Mastercard Faces A$1.5bn Merchant Savings from Australia Surcharge Ban; AI Services Up 22%
Australia will ban surcharges and impose lower interchange caps on Mastercard cards from October 2026, cutting merchant fees and contributing to A$1.5 billion in annual merchant savings. Mastercard’s Value-Added Services grew 22% in Q4 2025, outpacing 9% payment network growth, while integration with Bitget Wallet extends stablecoin payments to 150 million merchants globally.
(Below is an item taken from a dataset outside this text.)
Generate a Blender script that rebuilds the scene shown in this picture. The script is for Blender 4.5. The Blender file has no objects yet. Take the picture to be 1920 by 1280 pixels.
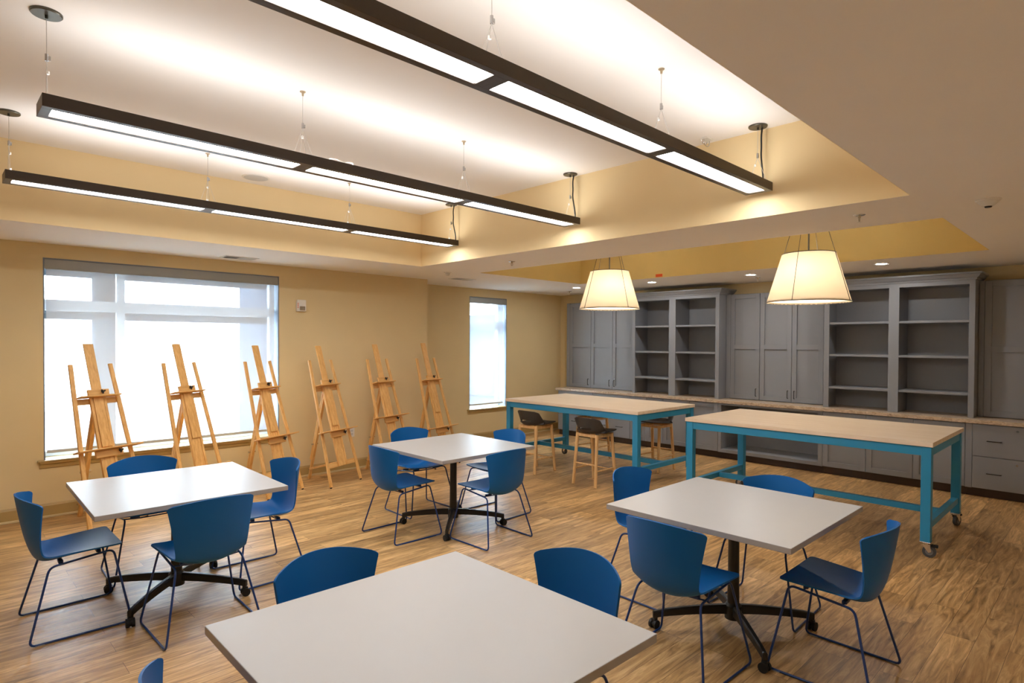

1. Australia Surcharge Ban and Merchant Savings
The Reserve Bank of Australia will prohibit surcharges on debit, prepaid and credit cards on Mastercard networks starting October 1, 2026, aiming to simplify payments and boost competition. Merchants stand to save an estimated A$1.5 billion annually as additional fees are removed from point-of-sale transactions.
2. Interchange Fee Caps Lowered
New caps on interchange fees for domestic and overseas Mastercard transactions will reduce costs for businesses, with small merchants expected to benefit most as they currently pay rates near existing limits. Caps on foreign card transactions and enhanced fee transparency measures will follow on April 1, 2027, to give providers time to adapt.
3. Value-Added Services Expansion
Mastercard’s strategic shift toward AI, data analytics and value-added services drove a 22% revenue increase in Q4 2025, more than double the 9% growth of its core payment network. The company is leveraging this momentum to reinvest in technology platforms and explore divestitures that fund further innovation.
4. Bitget Wallet Stablecoin Integration
Mastercard has joined Bitget Wallet’s Onchain Payments Matrix, linking its network to stablecoin rails and blockchain channels. This partnership instantly enables stablecoin settlements across 150 million merchants and 90 million users in over 50 markets, supporting up to 155 million transactions and $177 billion in annual volume capacity.